Nutritional Information

Per 100g
Per 430g serving (% ref. intake)

Energy Kcals
495.00 (25.00%)
Energy Kj
2077.00 (25.00%)
Total Fat
6.00g (9.00%)
Saturated Fat
1.30g (7.00%)
Total Sugars
14.20g (16.00%)
NSP Fibre
1.40g (23.00%)

Find out about nutritional labelling

Nutrition labels on the front of packaging

  • Most of the big supermarkets and many food manufacturers display nutritional information on the front of pre-packed food.
  • Front of pack nutrition labels provide information on the number of grams of fat, saturated fat, sugars and salt and the amount of energy (in kJ and kcal) in a serving or portion of a recipe.
  • The labels also include information about reference intakes (expressed as a percentage) which are guidelines about the approximate amount of particular nutrients and energy required for a healthy diet.
  • The colour coding tells you at a glance if the food has high (red), medium (amber) or low (green) amounts of fat, saturated fat, sugars and salt.
  • The more greens on the label, the healthier the choice
  • Amber means neither high nor low, so you can eat foods with all or mostly ambers on the label most of the time.
  • Reds on the label means the food is high in that nutrient and these are the foods we should cut down on.

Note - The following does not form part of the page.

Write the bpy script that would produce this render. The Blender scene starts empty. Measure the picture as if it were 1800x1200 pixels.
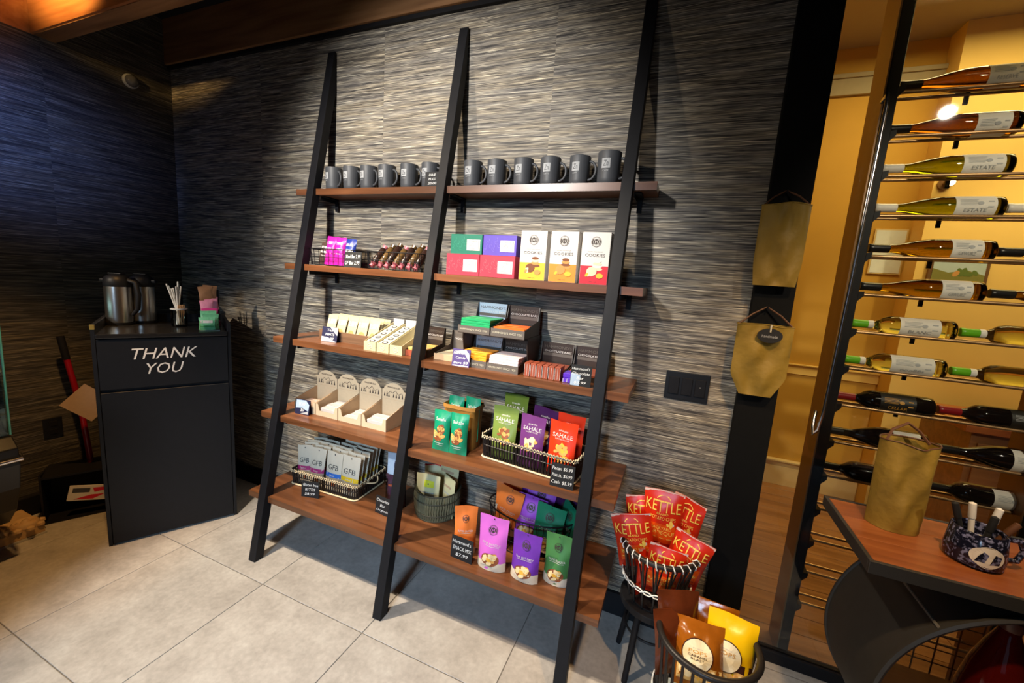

Try to eat these foods less often and in small amounts.

Food shopping tips

If you’re trying to decide which product to choose, check to see if there's a nutrition label on the front of the pack. This will help you to quickly assess how your choices stack up. You will often find a mixture of red, amber and green colour coding for the nutrients. So when you're choosing between similar products, try to go for more greens and ambers and fewer reds if you want to make a healthier choice.